News
Call to monitor tobacco trade
Leading UK public health campaigners have called for international monitoring to combat the growing threat posed by smuggling and contraband tobacco.
In February, documents belonging to British American Tobacco (BAT), the world’s second biggest cigarette manufacturer, suggested the company had been implicated in smuggling where countries had sought to block the inflow of cigarettes through high taxation or import bans.
Donald Reid, spokesperson for the national public health organisation UKPHA, said: ‘We need a monitoring and policing body to track the movement of cigarettes. It is no longer enough to leave the responsibility to individual states and hope for the best.’
The establishment of a monitoring force was also supported by Amanda Sandford, spokesperson for campaign group ASH. ‘I’m not aware of any coordinated monitoring through Interpol or other bodies at an international level,’ she commented. ‘If anything can be done it should be done.’
Steve Woodward, tobacco programme manager at the Health Education Authority, said Britain had the expertise to establish its own monitoring force and that no time should be lost in waiting for international collaboration to be agreed.
‘The British record of investigation and inquiry, when unfettered, is world class and there is no reason why Britain should wait for a partner before setting such an initiative in motion,’ he said.
According to a World Bank report, tobacco taxation has proved to be one of the most successful weapons in discouraging young people from taking up smoking and in reducing demand for tobacco in low- and medium-income countries.
Smuggling undermines attempts to halt the proliferation of cigarette smoking and seriously weakens the possibility of national governments using tobacco taxes to fund healthcare for people suffering the consequences of cigarette use.
Former Conservative chancellor Kenneth Clarke, deputy chair of BAT, defended the company’s actions, saying it ‘faced a dilemma’, because smokers switch to other brands and counterfeiters cash in if supplies are restricted.
‘When any government is unwilling to act or their efforts are unsuccessful, we act completely within the law, on the basis that our brands will be available alongside those of our competitors in the smuggled as well as the legitimate market,’ he said.
Ms Sandford said that ASH had called on the Department of Trade and Industry to investigate the allegations against BAT.
She also pointed out that the World Health Organisation is currently discussing an internationally binding Framework Convention on Tobacco Control, which will include a smuggling protocol and increased penalties against smugglers.

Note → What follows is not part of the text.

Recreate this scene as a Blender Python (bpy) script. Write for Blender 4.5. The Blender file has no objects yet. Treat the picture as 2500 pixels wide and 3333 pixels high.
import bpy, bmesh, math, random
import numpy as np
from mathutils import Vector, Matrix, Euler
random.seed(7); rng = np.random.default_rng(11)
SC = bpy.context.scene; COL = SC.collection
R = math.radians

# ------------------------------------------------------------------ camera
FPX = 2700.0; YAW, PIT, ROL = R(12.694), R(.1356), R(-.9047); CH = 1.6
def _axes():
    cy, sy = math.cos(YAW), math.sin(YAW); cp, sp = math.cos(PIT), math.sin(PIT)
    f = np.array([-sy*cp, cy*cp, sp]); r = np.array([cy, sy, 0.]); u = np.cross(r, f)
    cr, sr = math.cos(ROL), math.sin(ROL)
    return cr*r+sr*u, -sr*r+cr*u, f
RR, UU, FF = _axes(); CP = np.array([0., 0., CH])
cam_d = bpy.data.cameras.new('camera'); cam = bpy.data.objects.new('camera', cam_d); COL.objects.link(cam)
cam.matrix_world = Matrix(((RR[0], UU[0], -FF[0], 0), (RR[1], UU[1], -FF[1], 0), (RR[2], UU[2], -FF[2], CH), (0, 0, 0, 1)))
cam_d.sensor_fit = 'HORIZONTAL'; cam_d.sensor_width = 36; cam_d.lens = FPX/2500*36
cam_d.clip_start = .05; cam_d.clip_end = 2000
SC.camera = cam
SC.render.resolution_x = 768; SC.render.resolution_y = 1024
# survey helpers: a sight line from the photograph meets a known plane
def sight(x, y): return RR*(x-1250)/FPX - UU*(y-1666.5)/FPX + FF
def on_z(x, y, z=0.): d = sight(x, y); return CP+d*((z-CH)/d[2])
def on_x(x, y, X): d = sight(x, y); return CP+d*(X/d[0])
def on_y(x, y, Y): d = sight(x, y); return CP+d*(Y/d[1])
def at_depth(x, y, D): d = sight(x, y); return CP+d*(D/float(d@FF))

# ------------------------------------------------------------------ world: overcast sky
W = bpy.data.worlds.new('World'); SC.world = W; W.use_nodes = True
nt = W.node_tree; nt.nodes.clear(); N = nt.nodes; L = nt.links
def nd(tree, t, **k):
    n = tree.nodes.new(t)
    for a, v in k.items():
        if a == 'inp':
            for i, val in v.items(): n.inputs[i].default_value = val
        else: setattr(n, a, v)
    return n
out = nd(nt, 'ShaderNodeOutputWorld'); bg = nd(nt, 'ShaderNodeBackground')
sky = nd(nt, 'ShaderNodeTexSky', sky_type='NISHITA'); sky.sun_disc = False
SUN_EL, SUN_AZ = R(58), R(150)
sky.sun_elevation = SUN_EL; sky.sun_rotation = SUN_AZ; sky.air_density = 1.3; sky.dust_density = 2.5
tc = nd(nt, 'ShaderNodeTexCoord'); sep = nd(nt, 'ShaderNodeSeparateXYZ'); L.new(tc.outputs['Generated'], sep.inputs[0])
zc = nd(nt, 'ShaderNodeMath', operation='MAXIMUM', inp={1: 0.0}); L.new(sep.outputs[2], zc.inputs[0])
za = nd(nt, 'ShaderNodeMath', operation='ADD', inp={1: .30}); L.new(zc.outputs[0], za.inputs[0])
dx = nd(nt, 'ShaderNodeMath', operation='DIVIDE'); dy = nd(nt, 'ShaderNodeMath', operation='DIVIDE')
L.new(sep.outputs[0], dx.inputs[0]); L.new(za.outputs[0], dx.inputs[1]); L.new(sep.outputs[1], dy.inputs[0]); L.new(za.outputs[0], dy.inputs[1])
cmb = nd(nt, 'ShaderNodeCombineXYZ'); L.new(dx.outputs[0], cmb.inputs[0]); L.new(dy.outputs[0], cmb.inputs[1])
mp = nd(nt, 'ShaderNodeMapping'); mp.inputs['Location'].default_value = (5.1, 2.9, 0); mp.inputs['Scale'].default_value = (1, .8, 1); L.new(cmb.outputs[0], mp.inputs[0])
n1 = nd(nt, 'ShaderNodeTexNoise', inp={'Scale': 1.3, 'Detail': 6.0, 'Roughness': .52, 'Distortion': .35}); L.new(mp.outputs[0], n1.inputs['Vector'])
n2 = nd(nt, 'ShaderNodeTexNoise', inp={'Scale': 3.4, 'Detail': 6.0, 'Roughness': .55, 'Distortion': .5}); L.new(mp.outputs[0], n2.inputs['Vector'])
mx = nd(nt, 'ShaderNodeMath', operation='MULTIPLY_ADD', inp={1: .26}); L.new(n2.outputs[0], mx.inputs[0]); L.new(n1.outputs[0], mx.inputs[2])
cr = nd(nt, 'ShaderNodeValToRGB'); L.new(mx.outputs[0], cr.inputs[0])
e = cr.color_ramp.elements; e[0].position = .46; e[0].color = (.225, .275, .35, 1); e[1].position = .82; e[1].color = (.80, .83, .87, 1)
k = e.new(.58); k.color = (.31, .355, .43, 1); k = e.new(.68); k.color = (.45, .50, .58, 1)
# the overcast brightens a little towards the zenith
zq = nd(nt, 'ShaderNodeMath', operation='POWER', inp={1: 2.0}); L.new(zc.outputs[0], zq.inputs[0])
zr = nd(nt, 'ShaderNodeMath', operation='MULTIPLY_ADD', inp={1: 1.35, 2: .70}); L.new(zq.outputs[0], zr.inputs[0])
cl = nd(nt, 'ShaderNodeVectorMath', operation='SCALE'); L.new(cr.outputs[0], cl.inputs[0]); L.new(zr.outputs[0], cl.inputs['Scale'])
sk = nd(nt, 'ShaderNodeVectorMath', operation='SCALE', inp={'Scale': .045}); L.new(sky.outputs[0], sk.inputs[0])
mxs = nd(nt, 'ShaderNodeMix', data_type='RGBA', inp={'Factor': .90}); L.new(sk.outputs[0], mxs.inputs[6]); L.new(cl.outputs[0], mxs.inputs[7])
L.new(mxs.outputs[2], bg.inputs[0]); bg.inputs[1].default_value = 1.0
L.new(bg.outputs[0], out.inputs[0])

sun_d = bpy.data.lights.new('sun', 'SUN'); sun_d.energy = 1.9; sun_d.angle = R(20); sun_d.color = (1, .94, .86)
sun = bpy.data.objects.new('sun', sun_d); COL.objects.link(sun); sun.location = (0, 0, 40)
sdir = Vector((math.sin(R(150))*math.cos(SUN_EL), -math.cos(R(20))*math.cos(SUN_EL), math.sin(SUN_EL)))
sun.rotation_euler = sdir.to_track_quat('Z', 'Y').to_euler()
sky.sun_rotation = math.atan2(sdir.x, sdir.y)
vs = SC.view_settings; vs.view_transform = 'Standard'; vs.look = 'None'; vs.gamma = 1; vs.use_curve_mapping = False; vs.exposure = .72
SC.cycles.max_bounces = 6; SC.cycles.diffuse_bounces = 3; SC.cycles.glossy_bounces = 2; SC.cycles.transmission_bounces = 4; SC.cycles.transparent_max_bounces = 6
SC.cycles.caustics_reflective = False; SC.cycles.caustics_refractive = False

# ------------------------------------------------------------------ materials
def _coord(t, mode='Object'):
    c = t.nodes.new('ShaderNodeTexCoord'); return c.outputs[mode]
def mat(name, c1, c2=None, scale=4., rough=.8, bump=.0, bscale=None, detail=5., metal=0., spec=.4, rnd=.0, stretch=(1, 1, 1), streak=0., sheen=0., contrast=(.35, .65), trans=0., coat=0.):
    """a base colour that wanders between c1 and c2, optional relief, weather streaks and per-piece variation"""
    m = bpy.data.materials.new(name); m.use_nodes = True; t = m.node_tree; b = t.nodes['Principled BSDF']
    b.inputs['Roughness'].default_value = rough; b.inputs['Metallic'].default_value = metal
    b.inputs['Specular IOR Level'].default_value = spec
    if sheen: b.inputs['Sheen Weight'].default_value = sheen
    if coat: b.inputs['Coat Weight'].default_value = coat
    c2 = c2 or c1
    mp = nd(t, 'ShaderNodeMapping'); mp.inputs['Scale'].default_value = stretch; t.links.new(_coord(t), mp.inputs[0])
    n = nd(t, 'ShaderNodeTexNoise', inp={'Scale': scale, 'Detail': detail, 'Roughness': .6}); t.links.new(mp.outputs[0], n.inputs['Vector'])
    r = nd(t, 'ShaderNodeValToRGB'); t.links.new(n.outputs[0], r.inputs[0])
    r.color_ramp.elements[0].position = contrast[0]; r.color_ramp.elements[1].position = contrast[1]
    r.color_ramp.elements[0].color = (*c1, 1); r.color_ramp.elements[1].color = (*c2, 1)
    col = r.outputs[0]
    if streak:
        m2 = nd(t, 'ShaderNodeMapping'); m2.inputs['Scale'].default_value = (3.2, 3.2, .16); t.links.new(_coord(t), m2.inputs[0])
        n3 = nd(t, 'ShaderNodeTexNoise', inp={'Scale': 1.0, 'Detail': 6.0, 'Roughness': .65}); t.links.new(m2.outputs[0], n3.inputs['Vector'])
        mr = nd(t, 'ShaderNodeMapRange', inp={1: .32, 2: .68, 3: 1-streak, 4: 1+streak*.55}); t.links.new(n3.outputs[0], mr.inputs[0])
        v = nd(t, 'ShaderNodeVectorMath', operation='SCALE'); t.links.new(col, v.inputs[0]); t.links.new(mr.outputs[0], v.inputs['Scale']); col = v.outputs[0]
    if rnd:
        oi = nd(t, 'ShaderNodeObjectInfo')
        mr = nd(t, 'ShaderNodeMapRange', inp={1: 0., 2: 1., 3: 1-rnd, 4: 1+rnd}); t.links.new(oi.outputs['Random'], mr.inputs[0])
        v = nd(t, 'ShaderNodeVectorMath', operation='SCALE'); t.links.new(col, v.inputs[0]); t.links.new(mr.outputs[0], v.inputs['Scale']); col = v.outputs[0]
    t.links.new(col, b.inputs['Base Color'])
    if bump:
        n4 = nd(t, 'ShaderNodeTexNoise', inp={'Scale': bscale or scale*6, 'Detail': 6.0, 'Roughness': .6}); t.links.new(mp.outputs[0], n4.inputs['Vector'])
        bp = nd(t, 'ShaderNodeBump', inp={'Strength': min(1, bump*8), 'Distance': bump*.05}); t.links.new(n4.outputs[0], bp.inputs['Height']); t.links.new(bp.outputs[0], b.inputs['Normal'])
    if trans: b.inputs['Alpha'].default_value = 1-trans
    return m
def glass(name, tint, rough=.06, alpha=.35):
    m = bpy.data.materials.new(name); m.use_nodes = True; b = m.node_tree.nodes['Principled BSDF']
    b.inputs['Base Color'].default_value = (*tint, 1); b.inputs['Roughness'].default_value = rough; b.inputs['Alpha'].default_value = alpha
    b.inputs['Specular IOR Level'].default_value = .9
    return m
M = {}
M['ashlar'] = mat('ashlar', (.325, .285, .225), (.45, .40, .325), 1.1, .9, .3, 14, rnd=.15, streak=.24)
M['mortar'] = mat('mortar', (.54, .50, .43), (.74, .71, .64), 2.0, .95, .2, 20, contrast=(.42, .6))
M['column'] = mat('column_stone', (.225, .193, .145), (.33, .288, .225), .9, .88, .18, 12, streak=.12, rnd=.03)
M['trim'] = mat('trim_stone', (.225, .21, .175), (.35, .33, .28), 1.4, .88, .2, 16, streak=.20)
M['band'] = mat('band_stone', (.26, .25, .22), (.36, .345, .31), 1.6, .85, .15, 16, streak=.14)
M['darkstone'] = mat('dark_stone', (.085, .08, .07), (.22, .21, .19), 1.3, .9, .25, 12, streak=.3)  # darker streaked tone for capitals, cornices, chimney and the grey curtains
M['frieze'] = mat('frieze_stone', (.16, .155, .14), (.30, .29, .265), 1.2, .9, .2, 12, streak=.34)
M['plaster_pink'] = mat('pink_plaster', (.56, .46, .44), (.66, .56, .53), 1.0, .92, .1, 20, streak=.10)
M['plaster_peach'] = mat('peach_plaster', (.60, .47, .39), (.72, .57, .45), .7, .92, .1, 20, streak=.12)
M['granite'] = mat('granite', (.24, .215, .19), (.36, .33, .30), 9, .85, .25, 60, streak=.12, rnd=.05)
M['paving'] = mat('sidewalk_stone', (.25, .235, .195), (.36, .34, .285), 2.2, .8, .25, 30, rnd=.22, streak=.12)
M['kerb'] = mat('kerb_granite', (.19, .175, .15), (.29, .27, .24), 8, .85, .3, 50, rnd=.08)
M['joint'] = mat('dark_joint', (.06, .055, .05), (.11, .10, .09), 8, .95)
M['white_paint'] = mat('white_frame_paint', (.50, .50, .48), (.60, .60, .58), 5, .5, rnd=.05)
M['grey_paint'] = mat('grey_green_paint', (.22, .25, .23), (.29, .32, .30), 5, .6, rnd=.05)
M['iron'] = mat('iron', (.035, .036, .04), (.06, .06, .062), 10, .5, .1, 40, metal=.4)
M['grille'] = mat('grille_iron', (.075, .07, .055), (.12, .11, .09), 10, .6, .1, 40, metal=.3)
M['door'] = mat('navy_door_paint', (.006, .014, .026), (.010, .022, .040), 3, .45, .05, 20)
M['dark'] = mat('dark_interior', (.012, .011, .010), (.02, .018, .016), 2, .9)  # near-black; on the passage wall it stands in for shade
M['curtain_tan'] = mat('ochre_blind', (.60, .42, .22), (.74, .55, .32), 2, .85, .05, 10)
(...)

But negotiations on the WHO framework are not due to reconvene until October.
WHO figures for 1996 suggest that as much as one third of total world cigarette production is diverted into contraband sales. Smuggled cigarettes are said to be responsible for more than 25 per cent of cigarette consumption in Britain.
Frank ChalmersDirty tricks from a dirty trade
The recent smuggling allegations levelled against BAT represent only the tip of the iceberg of tobacco companies’ attempts to overcome democratic limits placed on their trade.
In 1998, member companies of the RJR Reynolds tobacco company pleaded guilty in a US court to charges related to smuggling cigarettes across the Canadian/US border and were fined $15m.
According to US-based corporate watchdog INFACT, the tobacco industry giant Philip Morris has considered a detailed action plan including ‘countermeasures to contain/neutralise/re-orient the WHO’ and develop ‘specific strategies and plans to blunt their programme initiatives’.
In India, cigarette manufacturers have been targeting children as young as 12 to increase their pool of adults who smoke, the WHO recently heard.
And in the UK, documents shown to a Commons’ select committee indicate that tobacco company Gallaher considered the possibility of smear campaigns being launched against former public health minister Tessa Jowell and Richard Branson. Jowell and Branson were prominent in the campaign to ban cigarette advertising.
Other proposals considered by Gallaher included the erection of billboards on foreign embassies in the UK, as they are outside UK jurisdiction, and the launching of a pirate radio station in international waters to allow the broadcast of cigarette advertising.
A company spokesperson dismissed the proposals as the results of a brainstorming session that were unlikely to be put into practice. ‘We will not do anything that breaks the law or any of the codes and agreements we have,’ he said.